Une communication défaillante
Le récent cas de la démolition de la maison dite « hantée » située à l’Indénié sans en informer les chefs est l’illustration parfaite de quelqu’un qui, enfermé dans une bulle, agit comme il l’entend.
« C’est vrai qu’en matière de sécurité, d’urbanisme, la situation de cette bâtisse pose problème. Si le district doit embellir le lieu, il doit d’abord approcher les ayants- droit et leur expliquer le projet. S’ils n’ont aucune information, si tu viens casser sans qu’ils ne soient informés, ils vont aller là-bas pour faire des libations », tente d’expliquer ce citoyen qui estime que raser cet espace sans que les chefs ne soient informés, est un vice de procédure.
Et de proposer : « Après la démolition, on peut par exemple clôturer et leur léguer leur terrain ».
« Si les citoyens n’ont pas été informés correctement, cela crée des tensions inutiles et des réactions négatives », ajoute un analyste local qui appelle les autorités à engager un véritable dialogue avec les communautés pour expliquer les objectifs des démolitions et les mesures compensatoires concrètes, prévues.

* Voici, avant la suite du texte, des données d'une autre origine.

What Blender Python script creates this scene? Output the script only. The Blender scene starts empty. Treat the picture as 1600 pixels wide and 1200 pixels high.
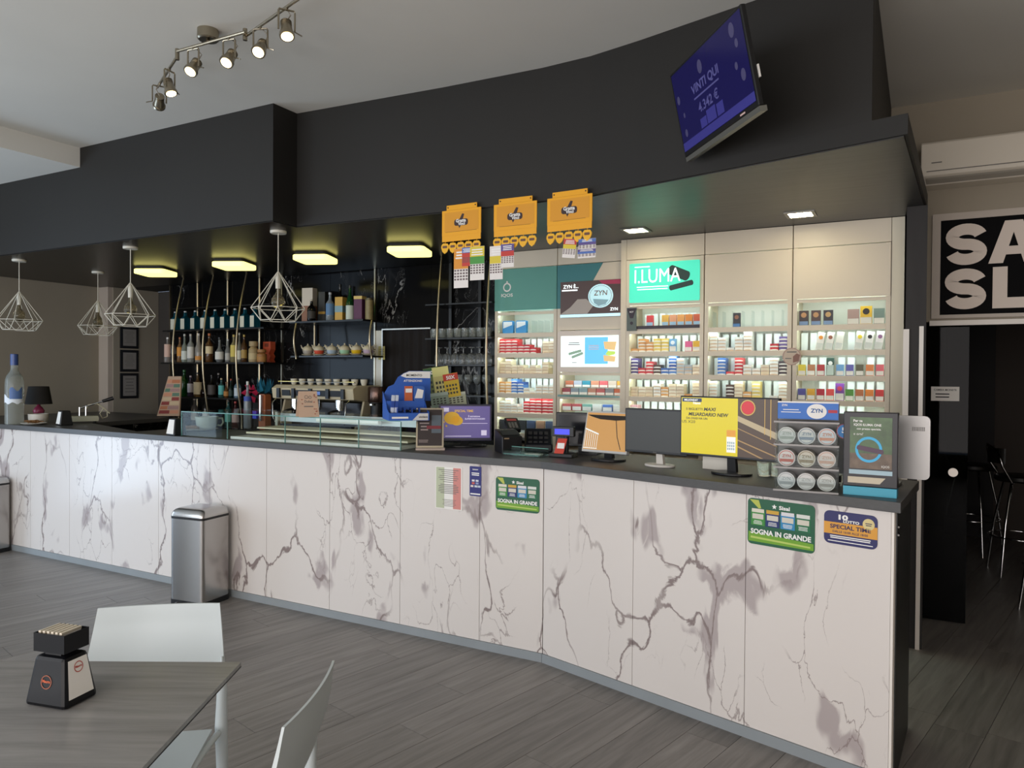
import bpy, math, random
from mathutils import Vector, Matrix
random.seed(11)
sc = bpy.context.scene
COL = sc.collection
PI = math.pi
R_ = math.radians

# ------------------------------------------------------------------ camera
F_PX = 1155.0
EYE = Vector((0, 0, 1.55))
CAMROT = (Matrix.Rotation(R_(28.33), 3, 'Z') @ Matrix.Rotation(PI/2 - .01269, 3, 'X') @ Matrix.Rotation(.00693, 3, 'Z'))
cd = bpy.data.cameras.new('camera')
cd.sensor_fit = 'HORIZONTAL'; cd.sensor_width = 36.0; cd.lens = 36.0*F_PX/1600.0
cd.clip_start = .02; cd.clip_end = 200
cam = bpy.data.objects.new('camera', cd); COL.objects.link(cam)
cam.matrix_world = Matrix.Translation(EYE) @ CAMROT.to_4x4()
sc.camera = cam

# ------------------------------------------------------------------ view, world, daylight
sc.view_settings.view_transform = 'Standard'
sc.view_settings.look = 'None'
sc.view_settings.gamma = 1.0
sc.view_settings.use_curve_mapping = False
sc.view_settings.exposure = 0.0
W = bpy.data.worlds.new('world'); sc.world = W; W.use_nodes = True
W.node_tree.nodes['Background'].inputs[0].default_value = (.60, .74, 1.0, 1)
W.node_tree.nodes['Background'].inputs[1].default_value = 1.1

def area(name, loc, rot, sx, sy, power, col):
    l = bpy.data.lights.new(name, 'AREA'); l.shape = 'RECTANGLE'; l.size = sx; l.size_y = sy
    l.energy = power; l.color = col
    o = bpy.data.objects.new(name, l); COL.objects.link(o); o.location = loc; o.rotation_euler = rot
    return o
# daylight entering through the shop front behind the camera, one light per glazed bay;
# right bays tinted warm as by a sunlit tan house; rightmost added as fill
for x, e, c in ((-6.9, 70, (.84, .93, 1.0)), (-4.1, 76, (.99, .97, .95)), (-1.3, 84, (1.0, .90, .81)), (1.6, 62, (1.0, .87, .76))):
    area('daylight_bay_and_fill', (x, -2.42, 1.55), (PI/2, 0, 0), 2.4, 2.3, e, c)
# daylight through the entrance in the left wall
area('daylight_door', (-8.24, 1.2, 1.2), (0, -PI/2, 0), 2.2, 1.8, 60, (.62, .80, 1.0))

# ------------------------------------------------------------------ helpers
def ray(px, py):
    return CAMROT @ Vector(((px-800)/F_PX, -(py-600)/F_PX, -1.0))
def on_z(px, py, z):
    d = ray(px, py); return EYE + d*((z-EYE.z)/d.z)
def on_y(px, py, y):
    d = ray(px, py); return EYE + d*(y/d.y)
def on_x(px, py, x):
    d = ray(px, py); return EYE + d*(x/d.x)
def view_of(p):
    c = CAMROT.transposed() @ (Vector(p)-EYE)
    if c.z > -.05: return None
    return (800+F_PX*c.x/-c.z, 600-F_PX*c.y/-c.z)
def facing(p):                       # z rotation that turns local -Y to the camera's ground position
    return math.atan2(-(EYE.x-p[0]), (EYE.y-p[1])) + PI

def lin(h):
    h = h.lstrip('#')
    out = []
    for i in (0, 2, 4):
        c = int(h[i:i+2], 16)/255.0
        out.append(c/12.92 if c <= .04045 else ((c+.055)/1.055)**2.4)
    return tuple(out) + (1.0,)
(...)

Poursuivant, il a pris l’exemple du quartier « Zimbabwé », situé à Port-Bouët où un matin, dans une mise en demeure en date du 19 juillet, le district somme les populations dudit quartier de libérer « sans délai », le site. Une ferme mise en demeure qui ne prévoit ni prise en charge ni relogement. Et donc fait des pauvres populations, des laissées-pour-compte, dans les angoisses et la peur de la rue.
« Le président a certes demandé d’assainir, mais il n’a pas ordonné à Bacongo de détruire sans égard pour les gens », déclare un observateur politique qui rappelle que lors du Conseil des ministres du 28 février 2024, le président de la République a demandé aux initiateurs de faire preuve de « solidarité et d’humanisme » dans l’exécution des travaux.
« Le chef de l’Etat, sensible à la situation des populations vivant dans ces quartiers, a rappelé les vertus de solidarité et d’humanisme dont nous devons faire preuve dans le cadre de ces opérations d’assainissement de ces quartiers précaires afin de préserver la cohésion et la paix sociales dans notre pays », avait rapporté le porte-parole du gouvernement, Amadou Coulibaly, après ce conseil.
L’impact sur les populations et l’économie locale
Le district, dans sa lutte contre ce qu’il appelle « désordre urbain », interdit entre autres, l’usage des charrettes à bras (wottro) à Abidjan sans proposer d’alternative à ces pères de familles qui vivent de cette activité, les obligeant ainsi à végéter. Pour les ménages et les commerçants qui sollicitent les services de ces charretiers, la situation sera compliquée surtout que les voitures ne pourront pas arpenter toutes ces ruelles pour faire les livraisons.
En plus, c’est une manne financière que les mairies perdent parce qu’ils (charretiers) payent la patente. Et pourtant, une simple réorganisation de ce marché informel, pourrait être intégrée dans un cadre mieux structuré plutôt que d’être simplement éliminé. Une alternative pourrait être la création de marchés dédiés, bien aménagés, qui répondraient aux besoins des commerçants tout en préservant l’ordre urbain.
Sinon, il serait difficile d’expliquer à ces petits commerçants, à ces travailleurs informels, souvent les plus vulnérables, et particulièrement touchés qui ont perdu ainsi leur travail et leurs revenus que les actions que mène le district visent à leur « offrir de meilleures conditions de vie ».
L’assainissement d’Abidjan est une entreprise délicate et complexe qui nécessite un équilibre entre le respect des droits des citoyens et les objectifs visés par le gouvernement. Il appartient dès lors au ministre-gouverneur, Bacongo, en charge de l’exécution des tâches de tout mettre en œuvre pour que ces opérations soient menées dans la transparence, mais surtout avec « humanisme » en tenant compte des impacts sur les communautés locales et, partant, en proposant des solutions de rechange adéquates. Toutes choses qui ne vont pas sans dialogue préalable.